Exercise requirements –
Extract every line that includes the string "scene".

Raw data –
▽

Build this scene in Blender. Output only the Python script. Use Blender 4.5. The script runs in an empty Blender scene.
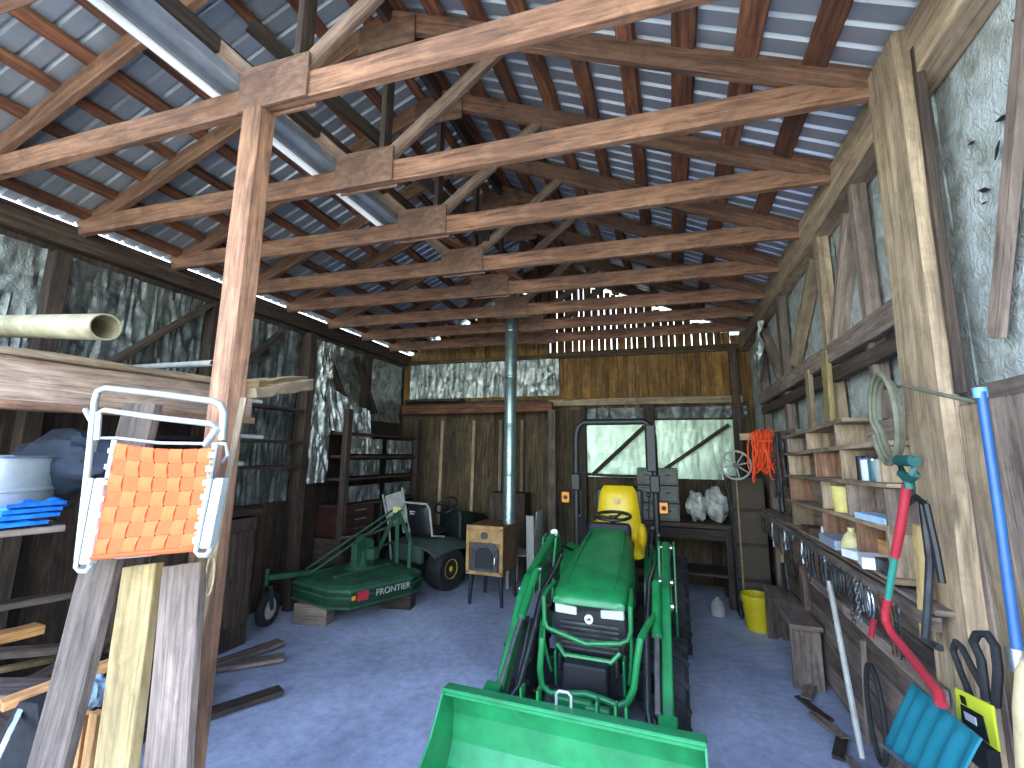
import bpy, math, random
from mathutils import Vector, Matrix, noise
random.seed(7)
scene = bpy.context.scene
COL = scene.collection
V = Vector

# ---------------------------------------------------------------- camera
FPX = 440.0
RW = ((0.9413, -0.0441, -0.3347), (0.3377, 0.1541, 0.9286), (0.0106, -0.9871, 0.1599))  # image axes (right, down, forward) in the world
CAM = V((0, 0, 1.7))
cd = bpy.data.cameras.new('camera'); cam = bpy.data.objects.new('camera', cd); COL.objects.link(cam)
cd.sensor_width = 36; cd.lens = FPX / 1024 * 36; cd.clip_start = .02; cd.clip_end = 300
_m = Matrix(((RW[0][0], -RW[0][1], -RW[0][2], CAM.x), (RW[1][0], -RW[1][1], -RW[1][2], CAM.y), (RW[2][0], -RW[2][1], -RW[2][2], CAM.z), (0, 0, 0, 1)))
_q = _m.to_quaternion(); cam.rotation_mode = 'QUATERNION'; cam.rotation_quaternion = _q; cam.location = CAM
scene.camera = cam

# ---------------------------------------------------------------- light and exposure
w = bpy.data.worlds.new('sky'); scene.world = w; w.use_nodes = True
nt = w.node_tree; nt.nodes.clear()
wo = nt.nodes.new('ShaderNodeOutputWorld'); bg = nt.nodes.new('ShaderNodeBackground')
tc = nt.nodes.new('ShaderNodeTexCoord'); sp = nt.nodes.new('ShaderNodeSeparateXYZ'); cr = nt.nodes.new('ShaderNodeValToRGB')
nt.links.new(tc.outputs['Generated'], sp.inputs[0]); nt.links.new(sp.outputs['Z'], cr.inputs[0]); nt.links.new(cr.outputs[0], bg.inputs[0]); nt.links.new(bg.outputs[0], wo.inputs[0])
cr.color_ramp.elements[0].position = 0.0; cr.color_ramp.elements[0].color = (.80, .95, .88, 1)
cr.color_ramp.elements[1].position = .6; cr.color_ramp.elements[1].color = (.42, .58, 1.0, 1)
bg.inputs[1].default_value = 6.8
sl = bpy.data.lights.new('sun', 'SUN'); sl.energy = 9.0; sl.angle = math.radians(1); sl.color = (1, .93, .82)
so = bpy.data.objects.new('sun', sl); COL.objects.link(so)
so.rotation_euler = V((.12, -.34, -.93)).to_track_quat('-Z', 'Y').to_euler()   # sun high behind the barn, lights the yard in front
pl = bpy.data.lights.new('opening_portal', 'AREA'); pl.shape = 'RECTANGLE'; pl.size = 5.4; pl.size_y = 4.6; pl.cycles.is_portal = True
po = bpy.data.objects.new('opening_portal', pl); COL.objects.link(po); po.location = (-1.6, -.3, 2.2); po.rotation_euler = V((0, 1, 0)).to_track_quat('-Z', 'Y').to_euler()
vs = scene.view_settings
scene.display_settings.display_device = 'sRGB'
vs.view_transform = 'Standard'; vs.look = 'None'; vs.gamma = 1; vs.use_curve_mapping = False
vs.exposure = 0.5

# ---------------------------------------------------------------- helpers
def ray(u, v):
    d = (u - 512, v - 384, FPX); return V([sum(RW[i][k] * d[k] for k in range(3)) for i in range(3)])
def PY(u, v, y): r = ray(u, v); return CAM + r * (y / r.y)          # the point of the plane Y = y seen at a place in the photo
def PX(u, v, x): r = ray(u, v); return CAM + r * (x / r.x)
def PZ(u, v, z): r = ray(u, v); return CAM + r * ((z - CAM.z) / r.z)

def perp(a):
    a = V(a).normalized(); b = V((0, 0, 1)) if abs(a.z) < .9 else V((1, 0, 0))
    c = a.cross(b).normalized(); return c, c.cross(a).normalized()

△

Exercise solution –
Build this scene in Blender. Output only the Python script. Use Blender 4.5. The script runs in an empty Blender scene.
scene = bpy.context.scene
COL = scene.collection
scene.camera = cam
w = bpy.data.worlds.new('sky'); scene.world = w; w.use_nodes = True
vs = scene.view_settings
scene.display_settings.display_device = 'sRGB'